FWB is also not an accurate description when it feels like your new friend is imposing an arrangement on you that is convenient for them, at your emotional expense, whether they are aware of that or not. It’s confusing to try to develop friendship founded on a sexual relationship which is guided by a rule system where many of the rules, have to be invented as you go. Or, when you’re trying to force a friendship so that you can add sex as a benefit, where does the friendship part fit in? That’s putting the benefits before the friendship. You may have started out thinking that the label of FWB was a good idea, but since the territory can be so uncharted, yours and your friend’s feelings may change in infinite ways, and the label can quickly become a hindrance, not a help.

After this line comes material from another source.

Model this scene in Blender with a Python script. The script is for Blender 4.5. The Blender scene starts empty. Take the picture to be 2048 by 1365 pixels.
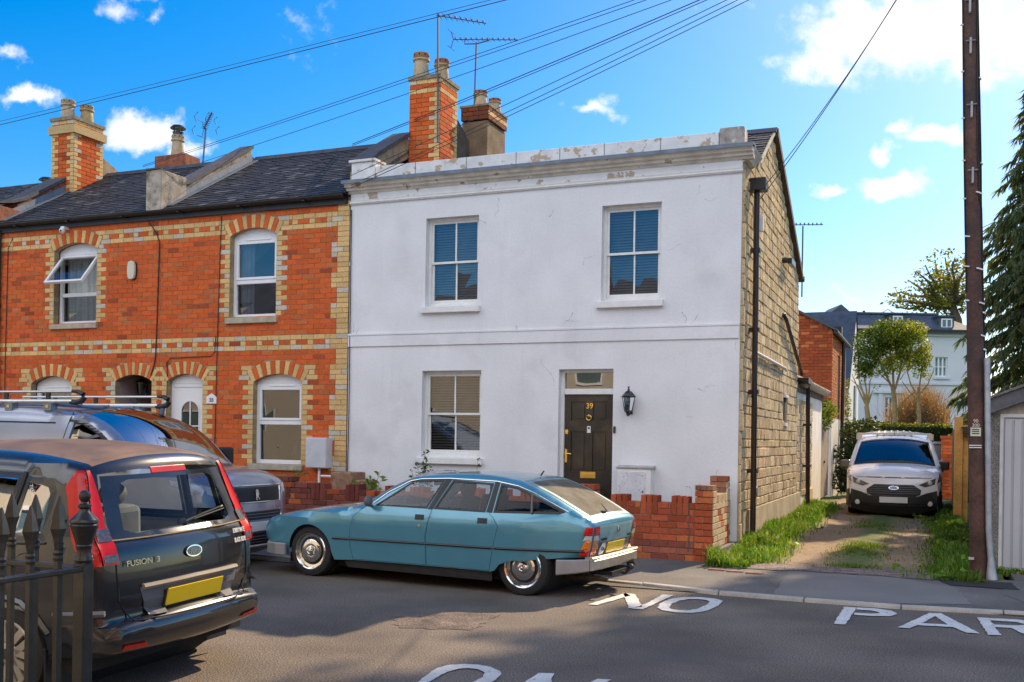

That’s not to say an FWB arrangement isn’t possible. Sexual exploration can and often does become a part of an existing friendship between consenting people. Or you may have been in a romantic and/or sexual relationship with this person earlier in your life, but now it’s morphed into a friendship. In any of these circumstances, the sexual connection may remain or may be reintroduced. But the common thread is the history between you, the investment you share in the friendship, and trust that has formed as a result. You recognize that you both enjoy the chemistry, but that you may not be as compatible emotionally as you are sexually. It’s a mutually understood experience. The connection you have as friends determines whether this time in your life and in your relationship is a good time to be sharing benefits, then it’s a label that better fits.

However, when you ask to be FWBs with someone you don’t know, or barely know, or before you’ve developed a connection, you’re putting stress and expectations on a relationship that hasn’t even formed yet. There are many flaws in this formula, the greatest of which is that it has the potential to cheapen what you call a friend.

Rather, when you recognize that you would like to connect and have intimacy and trust with someone, but you’re not ready to be in a committed relationship, or you don’t want to manage expectations early in a relationship, what is really happening is that you are figuring it out as you go. You are figuring out what you want and don’t want. It’s more freeing and less constricting than giving the wrong label to what you’re trying to create.

Not labeling a new arrangement, situation, or relationship takes some of the pressure off, sets up more room to get to know each other as friends and keeps the communication lines open. The good news is that developing an investment in the “friends” part solidifies the foundation for friendship, and can also enhance the benefits.